Growing up, I KNEW I wasn't this girl. I'm sure a lot of things were said about me when I didn't see it. I NEVER thought I was a pretty girl. Even now, I'm still not sure I believe I am. I have my days, same as every other girl where I believe one way or the other. Where I see in the mirror and I'm either okay, or confident, or ready to put the paper bag over my head. But this song made me flash back to being a little girl. To crying when I was in elementary school because NOBODY had braces yet. And for a breif period I had both glasses and braces. I had glasses before most people did. It's funny, because when I was a little girl I never really noticed that I was ridiculously uncool. I just went about my life being exactly who I wanted to be. Oh sure, sometimes I realized that nobody noticed me, or that people were always laughing at me. But it is sort of something that comes with age.

And there are ages, there are years. They might even be decates where I have no idea why I was not crying every single day. When you reach the years where it matters how you look, and what people see you as, I struggled more than I think I should have in retrospect. I tried so hard to be a pretty girl, and I was pretty much completely unnoticed. I never got it right. I even dated, but I was never that girl. The pretty girl. The obviously pretty girl. I have a lot of friends who were those girls. I wasn't. I'm not even sure I am still.

So it goes back and forth. Why do we women have to struggle with that so much. Because there will ALWAYS be someone who will see us. Maybe it's not everyone, maybe it's not obvious... it's just funny. It's funny that when someone tells me I'm beautiful, I think they are just obligated to say that. Or because I tried so hard. For instance, my mom tells me I'm pretty a lot. But she's my mom. Or at work, occasionally, someone will tell me I look really good. But that's usually because I put on a lot of makeup and did something cute with my hair. But what about when I'm not really wearing any makeup, and my hair isn't done. Or I just woke up, or just went running. What about those times when I didn't try really hard to be pretty, I wonder... does anyone/will anyone see that as pretty? It's hard to believe people sometimes when they say it. Because I wonder if they just know they 'should' say it.

I've always wondered that. I usually make excuses for it. Someone says "hey you look pretty in that picture" and I tell them that Tony photoshopped it, and I was wearing makeup and every other excuse I can think of. I never just say 'Thank you'. I feel like I need to explain that it's an illusion. "Sorry, that's not a real pretty person you're seeing... it's a trick... it's edited and covered up, and none of this is real"

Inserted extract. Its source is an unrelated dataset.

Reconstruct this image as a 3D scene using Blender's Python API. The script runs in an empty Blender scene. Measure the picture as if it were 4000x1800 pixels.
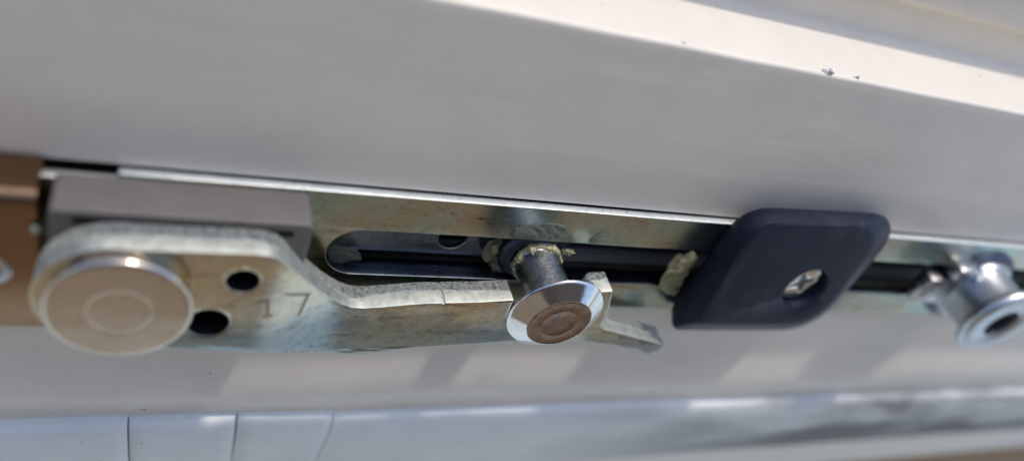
import bpy, bmesh, math, random
from math import sin, cos, pi, radians
from mathutils import Vector, Matrix, noise
# units: 1 = one centimetre. Local frame (u, v, n): u along the rail, v across it, n out of the sash edge.
sc = bpy.context.scene
random.seed(7)
TILT = radians(25)
s_, c_ = sin(TILT), cos(TILT)
W3 = Matrix(((1, 0, 0), (0, s_, -c_), (0, c_, s_)))       # (u,v,n) -> world
W4 = W3.to_4x4()

# ---------------- camera ----------------
cam = bpy.data.cameras.new('camera'); co = bpy.data.objects.new('camera', cam); sc.collection.objects.link(co)
CL = Vector((-3.11686, 4.54815, 4.39100))
Rm = Matrix(((.90734, -.06110, -.41593), (.33776, .69502, .63471), (.25030, -.71639, .65126)))
co.matrix_world = Matrix.Translation(W3 @ CL) @ (W3 @ Rm).to_4x4()
cam.lens = 27; cam.sensor_width = 36; cam.sensor_fit = 'HORIZONTAL'
cam.clip_start = .05; cam.clip_end = 20000
cam.dof.use_dof = True; cam.dof.focus_distance = 6.72; cam.dof.aperture_fstop = .128
sc.camera = co

# ---------------- sky, sun, exposure ----------------
SUN = (W3 @ Vector((.25, 1, .055))).normalized()
world = bpy.data.worlds.new('World'); sc.world = world; world.use_nodes = True
nt = world.node_tree; nt.nodes.clear()
sky = nt.nodes.new('ShaderNodeTexSky'); sky.sky_type = 'NISHITA'; sky.sun_disc = False
sky.sun_elevation = math.asin(SUN.z); sky.sun_rotation = math.atan2(SUN.x, SUN.y)
sky.dust_density = 2.2; sky.air_density = 1.0; sky.ozone_density = 1.5
bg = nt.nodes.new('ShaderNodeBackground'); bg.inputs[1].default_value = .15
wo = nt.nodes.new('ShaderNodeOutputWorld')
nt.links.new(sky.outputs[0], bg.inputs[0]); nt.links.new(bg.outputs[0], wo.inputs[0])
sl = bpy.data.lights.new('sun', 'SUN'); so = bpy.data.objects.new('sun', sl); sc.collection.objects.link(so)
sl.energy = 1.2; sl.angle = radians(3.5); sl.color = (1, .90, .79)
so.rotation_euler = SUN.to_track_quat('Z', 'Y').to_euler(); so.location = SUN * 300
sc.view_settings.view_transform = 'Standard'; sc.view_settings.look = 'None'
sc.view_settings.exposure = 0.74; sc.view_settings.gamma = 1
sc.cycles.max_bounces = 10

# ---------------- materials ----------------
def mat(name):
    m = bpy.data.materials.new(name); m.use_nodes = True
    t = m.node_tree; b = t.nodes['Principled BSDF']
    return m, t, b
def N(t, kind, **kw):
    n = t.nodes.new(kind)
    for k, v in kw.items():
        if k in n.inputs.keys() if isinstance(k, str) else False: n.inputs[k].default_value = v
        else: setattr(n, k, v)
    return n
def tex(t, kind='NOISE', scale=5., detail=4., stretch=None, rough=.55):
    tc = t.nodes.new('ShaderNodeTexCoord'); mp = t.nodes.new('ShaderNodeMapping')
    t.links.new(tc.outputs['Object'], mp.inputs[0])
    if stretch: mp.inputs['Scale'].default_value = stretch
    if kind == 'NOISE':
        n = t.nodes.new('ShaderNodeTexNoise'); n.inputs['Detail'].default_value = detail; n.inputs['Roughness'].default_value = rough
    else:
        n = t.nodes.new('ShaderNodeTexVoronoi')
    n.inputs['Scale'].default_value = scale
    t.links.new(mp.outputs[0], n.inputs['Vector'])
    return n.outputs[0]
def ramp(t, fac, stops):
    r = t.nodes.new('ShaderNodeValToRGB'); e = r.color_ramp.elements
    e[0].position, e[0].color = stops[0][0], (*stops[0][1], 1) if len(stops[0][1]) == 3 else stops[0][1]
    e[1].position, e[1].color = stops[1][0], (*stops[1][1], 1)
    for p, c in stops[2:]:
        x = e.new(p); x.color = (*c, 1)
    t.links.new(fac, r.inputs[0]); return r.outputs[0]
def mul(t, a, b, f=1., mode='MULTIPLY'):
    m = t.nodes.new('ShaderNodeMix'); m.data_type = 'RGBA'; m.blend_type = mode
    if isinstance(f, (int, float)): m.inputs[0].default_value = f
    else: t.links.new(f, m.inputs[0])
    for i, x in ((6, a), (7, b)):
        if isinstance(x, tuple): m.inputs[i].default_value = (*x, 1)
        else: t.links.new(x, m.inputs[i])
    return m.outputs[2]
def bump(t, b, h, dist, strength=1., prev=None):
    n = t.nodes.new('ShaderNodeBump'); n.inputs['Distance'].default_value = dist; n.inputs['Strength'].default_value = strength
    t.links.new(h, n.inputs['Height'])
    if prev: t.links.new(prev, n.inputs['Normal'])
    t.links.new(n.outputs[0], b.inputs['Normal']); return n.outputs[0]
def g(x): return (x, x, x)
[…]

What is the point where I know I'm beautiful regardless of whether anyone tells me I am. And if I want to dig past the superficial parts of what I see in the mirror... what else plays into it? What else do I need to feel beautiful. Because beauty is really a 'total package' sort of thing. Like the Izzie quote. She's the 'pretty girl' but doesn't it really need to be the whole shebang? Pretty-Interesting-Smart? And a whole lot of other things?

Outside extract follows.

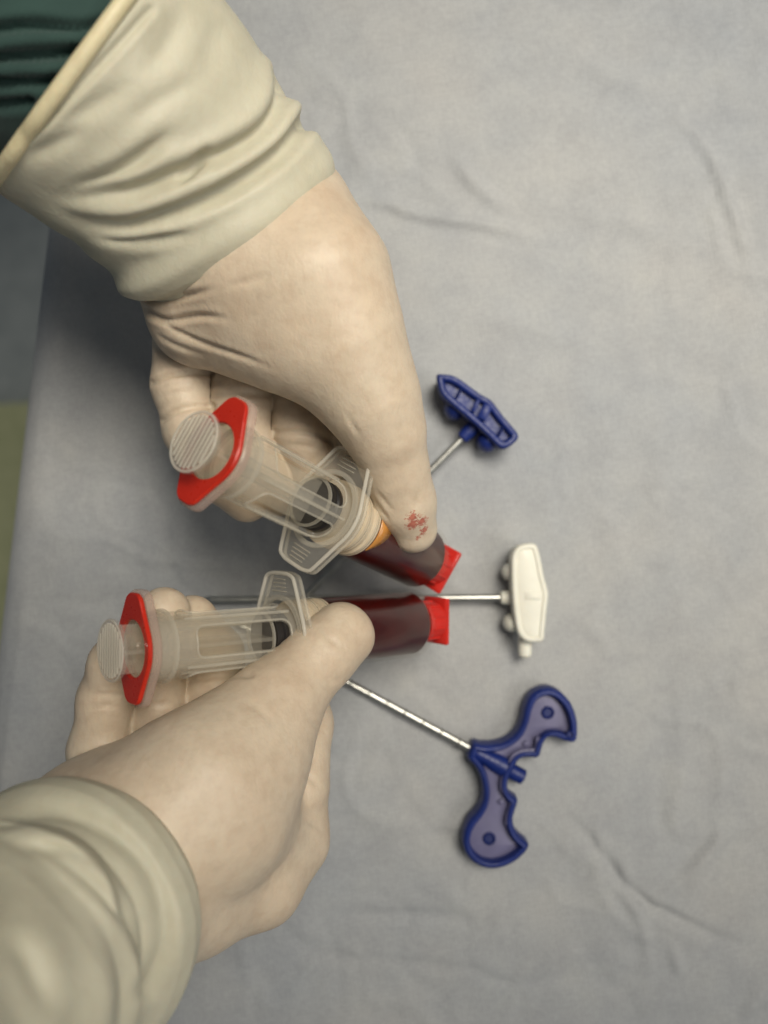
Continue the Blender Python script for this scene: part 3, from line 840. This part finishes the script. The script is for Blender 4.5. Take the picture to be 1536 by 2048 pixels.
lo_strokes = [
    ([(612, 1436), (640, 1456), (668, 1468)], 6, -.5),
    ([(600, 1545), (622, 1558), (645, 1580)], 6, -.5),
    ([(622, 1236), (650, 1268), (676, 1290), (712, 1300)], 6, -.4),
    ([(640, 1345), (668, 1362), (690, 1352)], 3.5, -.4),
    ([(470, 1400), (520, 1420), (560, 1470)], 8, -.35),
    ([(160, 1420), (210, 1412), (262, 1420)], 4, -.45), ([(170, 1395), (215, 1388), (265, 1394)], 3.5, -.35),
    ([(280, 1415), (320, 1408), (365, 1412)], 4, -.4),
    ([(600, 1640), (630, 1650), (655, 1672)], 5, -.35),
    ([(636, 1360), (660, 1385), (675, 1380)], 4, -.3),
    ([(370, 1360), (430, 1352), (500, 1350)], 6, -.6, 'none'),
]

def tube_surface(path, radii, flat, nth, nv, bumpf, lat=None):
    """a sleeve round a bent axis: path control points (mm), radius profile, oval ratio"""
    P = resample(np.array(path, float), nv); R = np.interp(np.linspace(0, 1, nv), np.linspace(0, 1, len(radii)), radii)
    T = np.gradient(P, axis=0); T /= np.linalg.norm(T, axis=1)[:, None]
    L = np.zeros((nv, nth, 3)); a = np.linspace(0, 2*math.pi, nth, endpoint=False)
    u = np.cross(T[0], (0, 0, 1.0)) if lat is None else np.asarray(lat, float)
    for i in range(nv):
        u = u - T[i]*np.dot(u, T[i]); u /= np.linalg.norm(u); w = np.cross(u, T[i])
        if w[2] < 0: w = -w
        r = R[i] + bumpf(i/(nv-1), a)
        L[i] = P[i] + (r*np.cos(a))[:, None]*u + (flat*r*np.sin(a))[:, None]*w
    V = L.reshape(-1, 3); idx = np.arange(nv*nth).reshape(nv, nth)
    F = np.stack([idx[:-1], np.roll(idx, -1, 1)[:-1], np.roll(idx, -1, 1)[1:], idx[1:]], -1).reshape(-1, 4)
    N = vnormals(V, F); c = np.repeat(P, nth, 0)
    if np.sum(N*(V-c)) < 0: F = F[:, ::-1]
    return V, F, L

def thicken(V, F, th):
    """give a cuff its latex thickness: a second skin inside and rims"""
    N = vnormals(V, F); n = len(V); Vi = V - N*th
    Fl = F.tolist(); ed = {}
    for q in Fl:
        for k in range(4):
            a, b = q[k], q[(k+1) % 4]
            if (b, a) in ed: del ed[(b, a)]
            else: ed[(a, b)] = 1
    return np.vstack([V, Vi]), Fl + [[i+n for i in q[::-1]] for q in Fl] + [[b, a, a+n, b+n] for a, b in ed]

def upper_hand():
    org = W(470, 560, 80)
    t = empty('gloved_hand', org, 'upper gloved hand with blood smeared thumb, coming out of a wrinkled cream cuff', 'hand', 'gloved hands')
    V, F = hand_mesh(up_body, up_fingers, K, up_strokes)
    Q = scr(V); spots = []
    for (x, y, r) in ((824, 1056, .0030), (848, 1050, .0030), (828, 1042, .0026), (856, 1064, .0022), (838, 1084, .0011)):
        c = np.argwhere(np.hypot(Q[:, 0]-x, Q[:, 1]-y) < 9)[:, 0]; k = c[np.argmax(V[c, 2])]
        spots.append((tuple((V[k]-org)*S), r))
    M['glove'] = latex('glove_latex', (.555, .44, .322), (.595, .487, .364), (.605, .508, .386), smear=spots)
    mesh('hand', V, F, M['glove'], t, origin=(org))
    c0 = W(452, 462, 84); dr = np.array([-.60, .62, .50]); dr /= np.linalg.norm(dr)
    b0, b1, b2 = W(482, 508, 81), W(395, 335, 93), c0 + dr*52
    path = [b0*(1-q)**2 + 2*b1*q*(1-q) + b2*q*q for q in np.linspace(0, 1, 14)]
    def bf(v, a):
        x = v*59 - 7
        r = -3.2*np.exp(-((x+7)/2.2)**2) + 1.9*np.exp(-((x-1.5)/5.0)**2) + .4*math.sin(x*.42) * math.exp(-max(0, x-20)/14.0)
        return r + .35*np.sin(3*a + x*.12) + .2*np.sin(5*a - x*.2 + 1)
    V, F, L = tube_surface(path, [30, 31.5, 33, 34, 35, 36, 37], .84, 340, 160, bf)
    N = vnormals(V, F)
    V = V + N*(.7*noise3(V + 20, 24))[:, None]
    strokes = [
        ([(60, 378), (150, 402), (250, 388), (350, 348), (450, 308), (530, 258), (568, 195), (570, 140)], 17, -3.4, 'start'),
        ([(70, 392), (150, 440), (240, 455), (320, 437), (415, 400), (500, 352), (570, 298), (625, 225)], 15, -3.5, 'start'),
        ([(165, 470), (240, 487), (320, 480), (400, 462)], 10, -1.6),
        ([(100, 385), (200, 362), (270, 325), (330, 275), (370, 245)], 17, -2.6),
        ([(340, 375), (385, 335), (430, 285)], 11, -1.5),
        ([(100, 268), (190, 212), (280, 155)], 20, -1.0),
        ([(30, 322), (100, 296), (190, 245)], 18, -1.1),
        ([(280, 170), (350, 60), (370, -30)], 26, -1.0),
        ([(410, 170), (440, 20)], 26, -.8),
        ([(220, 268), (330, 195), (430, 140)], 22, -.8),
        ([(20, 290), (80, 250), (200, 130), (300, 20)], 9, -.9, 'none'),
    ]
    V = relax(sculpt(V, F, strokes, -.35), F, 5)
    V2, F2 = thicken(V, F, .8)
    cf = mesh('glove_cuff', V2, F2, M['cuff'], t, origin=org)
    rimp = V.reshape(160, 340, 3)[-1]
    MB().tube(rimp, 1.9, 12, True).obj('rolled_edge', M['bead'], cf, origin=org)
    path = [c0 + dr*v for v in (40, 60, 85, 115, 150)]
    V, F, L = tube_surface(path, [29, 30, 31, 32, 33], .86, 160, 110, lambda v, a: .5*np.sin(2*a+v*7) + .0*a)
    N = vnormals(V, F); V = V + N*(1.6*noise3(V*np.array([.7, 1.5, 1]) + 33, 17))[:, None]
    V = sculpt(V, F, [([(-80, 70), (60, 52), (160, 60), (240, 40)], 11, -3.0, 'none'), ([(-80, 120), (60, 112), (180, 100)], 11, -3.0, 'none'), ([(-80, 165), (60, 165), (160, 160)], 9, -2.6, 'none'), ([(-60, 215), (60, 205)], 9, -2.4, 'none'),
                       ([(-40, 92), (60, 80), (200, 75)], 11, 1.2, 'none'), ([(-40, 140), (80, 138), (150, 132)], 10, 1.2, 'none')])
    V2, F2 = thicken(V, F, 1.2)
    mesh('gown_sleeve', V2, F2, M['green'], t, origin=org)
upper_hand()

def lower_hand():
    org = W(350, 1620, 95)
    t = empty('gloved_hand', org, 'lower gloved hand pressing thumb on the crosswise syringe, its olive cuff nearest the camera', 'hand', 'gloved hands')
    V, F = hand_mesh(lo_body, lo_fingers, K, lo_strokes)
    mesh('hand', V, F, M['glove2'], t, origin=org)
    c0 = W(150, 1822, 114); dr = np.array([-.33, -.14, .93]); dr /= np.linalg.norm(dr)
    path = [c0 + dr*v for v in (-6, 0, 25, 55, 80)]
    def bf(v, a):
        x = v*86 - 6
        prof = np.interp(x, [-6, -4, 0, 4, 8, 12, 16, 20, 24, 29, 35, 80], [-4.5, -1.2, 1.2, 1.9, 1.0, -1.6, -3.2, -1.6, .6, -1.2, 0, .5])
        return prof + .6*np.sin(2*a + .15*x + 1) + .5*np.sin(4*a - x*.25)*min(1, max(0, x/12)) + .4*np.sin(7*a+x*.4)*min(1, max(0, (x-8)/10))
    V, F, L = tube_surface(path, [30.5, 31.5, 32, 33, 34], 1.17, 220, 130, bf, lat=(.75, -.65, 0))
    N = vnormals(V, F); V = V + N*(.7*noise3(V + 120, 15))[:, None]
    V = sculpt(V, F, [([(0, 1640), (120, 1625), (230, 1670), (310, 1760), (330, 1880), (290, 1980)], 16, -1.2, 'none'),
                      ([(0, 1690), (90, 1700), (180, 1760), (260, 1850), (290, 1950)], 13, -1.6),
                      ([(40, 1690), (150, 1705), (220, 1760)], 10, -1.2), ([(0, 1860), (60, 1920), (110, 2048)], 24, -1.5)])
    V2, F2 = thicken(V, F, .8)
    mesh('glove_cuff', V2, F2, M['cuff'], t, origin=org)
    path = [c0 + dr*v for v in (55, 80, 110, 150)]
    V, F, L = tube_surface(path, [31, 32, 33, 35], .9, 90, 50, lambda v, a: .5*np.sin(3*a+v*9), lat=(.75, -.65, 0))
    V2, F2 = thicken(V, F, 1.2)
    mesh('gown_sleeve', V2, F2, M['green'], t, origin=org)
lower_hand()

That is the problem. Maybe that was my problem. I think I have a pretty good personality. I think. But what I think can be wrong a LOT. Or maybe it's that the way of the world for women has little to do with our personalities. That people wouldn't look past the fact that I DON'T have the blonde hair and the boobs, and see that I might have something else.

Maybe it's good though, to be under the radar. Protects me a little bit from a lot of that crap. But it makes me a little sad sometimes. To be unnoticeable. To wonder how long it takes to be seen.

I really don't know where I'm going with this anymore. Maybe I was just feeling a little sorry for myself. Maybe I was trying to figure out if I'm grown up enough to be beautiful from the inside out instead of the other way around.

It does remind me of a conversation years ago with Ben in Pittsburgh. Ben and I didn't talk a lot, so I can't even remember how we would have had this conversation, but I know that we did. He would feel less confident about himself, and then he would look in a mirror and feel more confident. That seeing how he looked actually made him realize it was better than he thought. I was (and still am?) quite the opposite. I feel pretty okay with my appearance, and then I will catch my reflection and I'm suddenly thinking "Oh no... what happened there? How did I get away with thinking I was cute?!?!"

So I think the whole point of this is that the song reminded me a lot of when I was a little girl, and I was always the girl who was laughed at and teased and made fun of. And who was never cool and never pretty and never chased after. And that years and years of that and years of feeling never quite good enough and feeling like nobody ever saw me... I wonder if I can uncover the side of myself that CAN feel that way.

Sometimes I think I will always feel a little like the ugly duckling. And that I might never grow out of it. Like I am trapped in a child's story and someone tore out the ending and won't give it back so I am stranded here and I just have to feel this way until the authors kindly give me the ending back and let me come into my own.

It's funny that even now I am thinking this, because for the first time in a very long time I feel okay with myself. Okay, so of course I'd like to change some things about myself, because who wouldn't, but I am starting to feel at home in my own skin. So maybe I'm sort of split on the whole topic. Maybe it's a day to day thing. Or maybe I know... deep down at the core of where I store my confidence that I am still trying to heal years of being unpretty. Maybe it's that I know I'm a smart girl, with a pretty good and unique personality... and maybe some days I know that who I am is someone worth bothering with... but it's still hard to break apart all of the hurt of people not looking past what they see to who I am.

but like she said...

someday we'll all be old and I'll be so damn beautiful.

Maybe I'm already there... but I just need to work a little harder at believing that altogether, I'm alright.